/ 28 March 2006

Nasa revives mission to explore huge asteroids

The National Aeronautics and Space Administration (Nasa) on Monday revived a project to send a probe to explore two of the solar system’s biggest asteroids, nearly four weeks after the Dawn mission had been cancelled due to cost overruns and technical glitches.

The probe would travel to the huge Vesta and Ceres asteroids orbiting the sun between Mars and Jupiter, the United States space agency said.

The mission, named Dawn because it was designed to study objects from the early days of the solar system, would use an electric propulsion system and orbit multiple objects.

Nasa decided to reinstate the mission after the Jet Propulsion Laboratory, the agency in charge of the mission, called for Dawn’s revival.

”We revisited a number of technical and financial challenges and the work being done to address them,” said Nasa Associate Administrator Rex Geveden, who chaired a panel that reviewed the project.

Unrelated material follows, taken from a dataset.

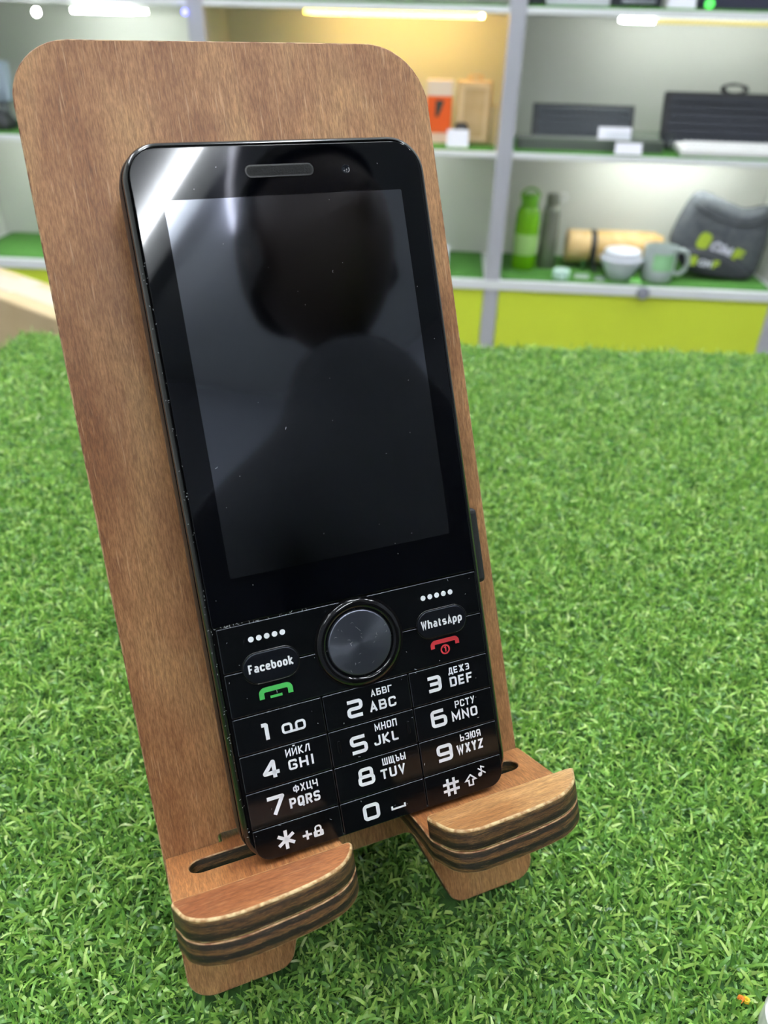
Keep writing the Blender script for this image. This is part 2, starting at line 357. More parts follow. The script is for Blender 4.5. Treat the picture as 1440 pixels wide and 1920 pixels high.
# ceiling luminaires: white trough with one bright tube
M_trough = mat('luminaire_white', (235, 237, 240), 0.6)
M_tube = mat('tube_glow', (255, 255, 255), 0.5, emit=((0.93, 0.97, 1.0, 1), TUBE))
def luminaire(x, y, label):
    r = empty('ceiling_light', CAB @ Matrix.Translation((x * MM, y * MM, H * MM)), label, 'ceiling light', 'ceiling tube lights')
    bm = bmesh.new(); add_box(bm, -150, 150, -640, 640, -30, 0, 6); from_bm('trough', bm, M_trough, r)
    lathe('tube', [(0, -600), (18, -600), (18, 600), (0, 600)], M_tube, r, 16, center=(0, -62), axis='y')
    for yy in (-560, 560): box('tube_holder', -8, 8, yy - 8, yy + 8, -50, -30, M_trough, r)
for x, y, lb in ((1077, -3560, 'ceiling tube light behind the photographer, mirrored in the phone glass'),
                 (-500, -3560, 'ceiling tube light behind the table on the left'),
                 (-620, -1900, 'ceiling tube light over the left of the turf table'),
                 (620, -1750, 'ceiling tube light over the right of the turf table'),
                 (1750, -1500, 'ceiling tube light near the right wall'),
                 (-1800, -1500, 'ceiling tube light near the left wall'),
                 (0, -1000, 'added ceiling fill light between the table and the cabinet'),  # this and the next two are added to raise the diffuse light
                 (-1100, -760, 'added ceiling fill light before the left half of the cabinet'),
                 (1150, -700, 'added ceiling fill light before the right half of the cabinet')):
    luminaire(x, y, lb)

cl_ = empty('arc_glow', Matrix.Translation((0, 0, TZ + H * MM)), 'short curved glowing tube, added out of view, mirrored as a pale arc in the phone glass', 'ceiling light')  # glowing curve added out of view to give the glass its pale arc
tube('arc_tube', [(548, -1660, -46), (536, -1760, -46), (532, -1860, -46), (538, -1960, -46), (556, -2060, -46), (584, -2150, -46)], 11, mat('dim_tube_glow', (230, 232, 245), .5, emit=((.85, .86, 1, 1), 3.4)), cl_)
for q in ((537, -1740), (550, -2030)): box('bracket', q[0] - 8, q[0] + 8, q[1] - 8, q[1] + 8, -40, 0, M_trough, cl_)

# ------------------------------------------------------------------ table and turf
M_table = mat('table_white', (225, 226, 224), 0.45)
TM = Matrix.Translation((0, 0, TZ)) @ Matrix.Rotation(TROT, 4, 'Z')
ca, sa = math.cos(TROT), math.sin(TROT)
def tloc(x, y): return (x * ca + y * sa, -x * sa + y * ca)
fx, fy = tloc(221.1, 331.5)      # a point of the far edge
lx, ly = tloc(-66.6, 434.3)      # a point of the left edge
TX0, TX1, TY0, TY1 = lx, lx + 980, -196, fy
ZT = -96.5
tb = empty('display_table', TM @ Matrix.Translation((0, 0, -996.5 * MM)), 'white display table under the green artificial turf', 'table')
box('tabletop', TX0 + 4, TX1 - 4, TY0 + 4, TY1 - 4, 996.5 + ZT - 34, 996.5 + ZT - 6, M_table, tb, 2)
for x in (TX0 + 60, TX1 - 60):
    for y in (TY0 + 60, TY1 - 60):
        box('leg', x - 22, x + 22, y - 22, y + 22, 0, 996.5 + ZT - 34, M_table, tb, 2)
M_back = mat('turf_backing', (44, 80, 34), 0.9, noise=(420, (70, 112, 48), 0.35, 0.65))
tf = empty('artificial_turf', TM, 'bright green artificial grass covering the table under the phone stand', 'artificial turf')
tf['kind'] = 'stuff'
box('turf_backing', TX0, TX1, TY0, TY1, ZT - 6, ZT, M_back, tf, 1)
M_blade = bpy.data.materials.new('grass_blade'); M_blade.use_nodes = True
nt = M_blade.node_tree; p = nt.nodes['Principled BSDF']
at = nt.nodes.new('ShaderNodeAttribute'); at.attribute_name = 'tint'
rp = ramp(nt, [(0.0, (64, 108, 54)), (0.3, (110, 160, 74)), (0.6, (152, 198, 94)), (0.82, (196, 226, 124)), (1.0, (228, 240, 184))])
nt.links.new(at.outputs['Fac'], rp.inputs[0]); nt.links.new(rp.outputs[0], p.inputs['Base Color'])
p.inputs['Roughness'].default_value = 0.3; p.inputs['Specular IOR Level'].default_value = 0.7
tl = nt.nodes.new('ShaderNodeBsdfTranslucent'); nt.links.new(rp.outputs[0], tl.inputs['Color'])
mx = nt.nodes.new('ShaderNodeMixShader'); mx.inputs[0].default_value = 0.3
nt.links.new(p.outputs[0], mx.inputs[1]); nt.links.new(tl.outputs[0], mx.inputs[2])
nt.links.new(mx.outputs[0], nt.nodes['Material Output'].inputs['Surface'])

def grass():
    rng = np.random.default_rng(11)
    # tufts in a jittered grid over the table, thinning out far from the stand and out of view
    pts = []
    def zone(x0, x1, y0, y1, step, per):
        gx, gy = np.meshgrid(np.arange(x0, x1, step), np.arange(y0, y1, step))
        q = np.stack([gx.ravel(), gy.ravel()], 1) + rng.uniform(-.5, .5, (gx.size, 2)) * step
        return q, per
    q, _ = zone(-360, 930, -560, 480, 2.45, 5)
    d = np.hypot(q[:, 0] + 18, q[:, 1] + 124)
    # keep the tufts that lie on the table
    tx = q[:, 0] * ca + q[:, 1] * sa; ty = -q[:, 0] * sa + q[:, 1] * ca
    ok = (tx > TX0 + 1) & (tx < TX1 - 1) & (ty > TY0 + 1) & (ty < TY1 - 1)
    ang = np.degrees(np.arctan2(q[:, 0] + 18, q[:, 1] + 124))           # bearing from where the photo was taken
    inview = (ang > -34) & (ang < 84) & (d > 30)
    keep = rng.random(len(q)) < np.where(inview, np.clip(1.25 - d / 620, 0.4, 1), np.where(d < 330, 0.22, 0.11))
    q = q[ok & keep]
    per = 7
    base = np.repeat(q, per, 0) + rng.normal(0, 1.1, (len(q) * per, 2))
    # nothing grows under the feet of the stand
    def free(u0, u1, y0, y1): return ~((base[:, 0] > u0) & (base[:, 0] < u1) & (base[:, 1] > y0) & (base[:, 1] < y1))
    fr = free(-23.5, 2, -30.3, -23) & free(40, 66, -30.3, -23) & free(-8, 50, 33, 47)
    base = base[fr]; N = len(base)
    h = rng.uniform(0, 2 * np.pi, N); L = rng.uniform(3.4, 7.4, N); w = rng.uniform(0.4, 0.95, N)
    near = np.hypot(np.clip(np.abs(base[:, 0] - 21) - 46, 0, None), np.clip(np.abs(base[:, 1] + 31) - 6, 0, None))
    L *= np.clip(0.75 + near / 40, 0.75, 1)
    th = rng.uniform(0.15, 1.15, N); dth = rng.uniform(0.1, 0.72, N) * np.where(rng.random(N) < .85, 1, -0.5)
    tw = rng.normal(0, 0.5, N); dtw = rng.normal(0, 0.4, N)
    K = 6; prof = np.array([0.8, 1.0, 1.0, 1.0, 0.9, 0.55])
    P = np.zeros((N, K, 2, 3)); pos = np.concatenate([base, np.full((N, 1), ZT - 0.3)], 1)
    for k in range(K):
        hd = np.stack([np.cos(h), np.sin(h), 0 * h], 1)
        tg = hd * np.sin(th)[:, None] + np.array([0, 0, 1]) * np.cos(th)[:, None]
        s0 = np.stack([-np.sin(h), np.cos(h), 0 * h], 1); s1 = np.cross(tg, s0)
        side = s0 * np.cos(tw)[:, None] + s1 * np.sin(tw)[:, None]
        P[:, k, 0] = pos - side * (w * prof[k] / 2)[:, None]; P[:, k, 1] = pos + side * (w * prof[k] / 2)[:, None]
        pos = pos + tg * (L / (K - 1))[:, None]; pos[:, 2] = np.maximum(pos[:, 2], ZT + 0.5)
        th = th + dth; tw = tw + dtw; h = h + rng.normal(0, 0.12, N)
    P[..., 2] = np.maximum(P[..., 2], ZT - 0.3)
    # into the turf's own frame
    co = P.reshape(-1, 3); x, y = co[:, 0].copy(), co[:, 1].copy()
    co[:, 0] = x * ca + y * sa; co[:, 1] = -x * sa + y * ca
    co *= MM
    i = (np.arange(N) * K * 2)[:, None] + (np.arange(K - 1) * 2)[None, :]
    fc = np.stack([i, i + 1, i + 3, i + 2], -1).reshape(-1, 4)
    me = bpy.data.meshes.new('grass_blades'); me.vertices.add(len(co)); me.vertices.foreach_set('co', co.ravel())
    me.loops.add(fc.size); me.loops.foreach_set('vertex_index', fc.ravel().astype(np.int32))
    me.polygons.add(len(fc)); me.polygons.foreach_set('loop_start', (np.arange(len(fc)) * 4).astype(np.int32))
    me.polygons.foreach_set('use_smooth', np.ones(len(fc), bool))
    t = np.clip(rng.beta(2.2, 2.4, N) + rng.normal(0, .04, N), 0, 1)
    a = me.attributes.new('tint', 'FLOAT', 'POINT'); a.data.foreach_set('value', np.repeat(t, K * 2).astype(np.float32))
    me.materials.append(M_blade); me.update(); me.validate()
    o = link(bpy.data.objects.new('grass_blades', me), tf); o['kind'] = 'stuff'
    print('blades', N)
grass()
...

”Our review determined the project team has made substantive progress on many of this mission’s technical issues, and, in the end, we have confidence the mission will succeed,” Geveden said in a statement.

Dawn was approved in December 2001 and was scheduled to launch in June 2006.

But technical and other problems delayed the launch to July 2007 and boosted the mission’s cost from an initial estimate of $373-million to $446-million, Nasa said.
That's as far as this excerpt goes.